KIRGHIZISTAN BOY

testo e regia Daniela Nicosia
interprete Walter Maconi
scene e costumi Anusc Castiglioni
disegno luci  Stefano Mazzanti
tecnico luci e suono Paolo Fogliato
una coproduzione  Pandemonium Teatro - Tib Teatro

Kirghizistan Boy è il racconto del viaggio di Sylvie e Samuel. La storia di un viaggio salvifico tra le distese del Kirghizistan. È il racconto di una madre che nella vita ha smarrito desideri ed obiettivi, e di un figlio che si sta perdendo, nell’aggressività mista ad apatia, nella violenza e nel risentimento venato di intolleranza.

Questo viaggio in un altrove sconosciuto e indecifrabile, il Kirghizistan, tra praterie sterminate, ripidi pendii, cieli stellati - paesaggi sconfinati e infiniti silenzi - insieme all’incontro con un popolo straordinario e all’apparenza così lontano,  regalerà ai due l’opportunità di conoscersi davvero, di mettersi a nudo, di capire le cose fondamentali e di sentirsi più vivi che mai. Al di là dell’evidenza e, malgrado il violento antefatto che lo determina, questo viaggio regalerà loro la possibilità di un futuro.
La vita riserva sempre rovesci improvvisi, l’importante e non mollare mai, è saper ridisegnare con fiducia la propria esistenza.

Uno spettacolo che è scoperta degli altri e di sé stessi, contro i limiti e le distorsioni di un razzismo sempre in agguato. In scena la necessità di un adolescente di aprirsi al mondo senza pregiudizi, e un amore, quello materno, così forte da travolgere ogni cosa. 

 

NOTE DI REGIA

Ho cercato le parole del cuore, quelle di una madre e di un figlio, alla ricerca di un possibile dialogo nelle maglie delle loro esistenze; di dar voce ai loro silenzi, ai loro desideri.

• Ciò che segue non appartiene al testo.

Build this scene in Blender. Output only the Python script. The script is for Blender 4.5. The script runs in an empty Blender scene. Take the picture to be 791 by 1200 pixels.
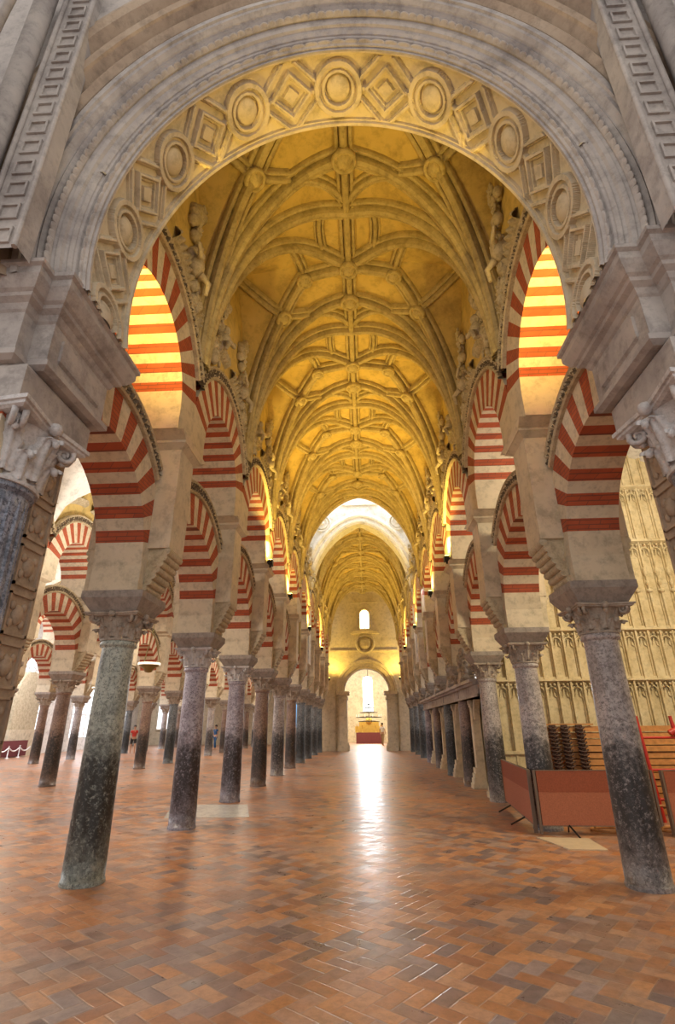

Nell’essenzialità di una messinscena senza orpelli, ho affidato il movimento alla parola, al flusso di parole affidate ad un interprete-narratore che riattraversa il tempo, le vicende narrate, il vissuto dei protagonisti con spietata obiettività, senza retorica, mostrando la parte oscura di ognuno.

Gli effetti sonori - rari, distillati - che ho scelto, concorrono ad esaltare i silenzi interiori, si fanno spazio quali voci di dentro e unitamente al disegno luci, volto ad isolare il dettaglio, evocano paesaggi emotivi.

Un atto di bullismo, la violenza iniziale, incipit della storia, è ciò che permette alla madre di staccarsi dall’immobilità di una esistenza senza più ambizioni, annegata in un’onda malsana di alcool e sigarette, e di fare uno scatto in avanti; ne è motore l’amore per il figlio adolescente, dalla cui crescita si è forse, inconsapevolmente, distratta. Quanto ne segue, fino alla non scontata conclusione della storia, è un percorso continuamente interrotto, fatto di scontri, di silenzi, di colpi di scena, che laddove sembra sanarsi torna invece a spezzarsi, a riproporre dolore e senso di inadeguatezza. E forse è proprio così: tutti siamo inadeguati rispetto alle esistenze altrui, finché in esse non ci immergiamo con amore, senza pregiudizi, senza paure. Solo così è possibile ridisegnare la propria vita, anche laddove si è toccato il fondo, alzando lo sguardo, accogliendo l’altro, abbracciando la diversità delle umane esperienze.”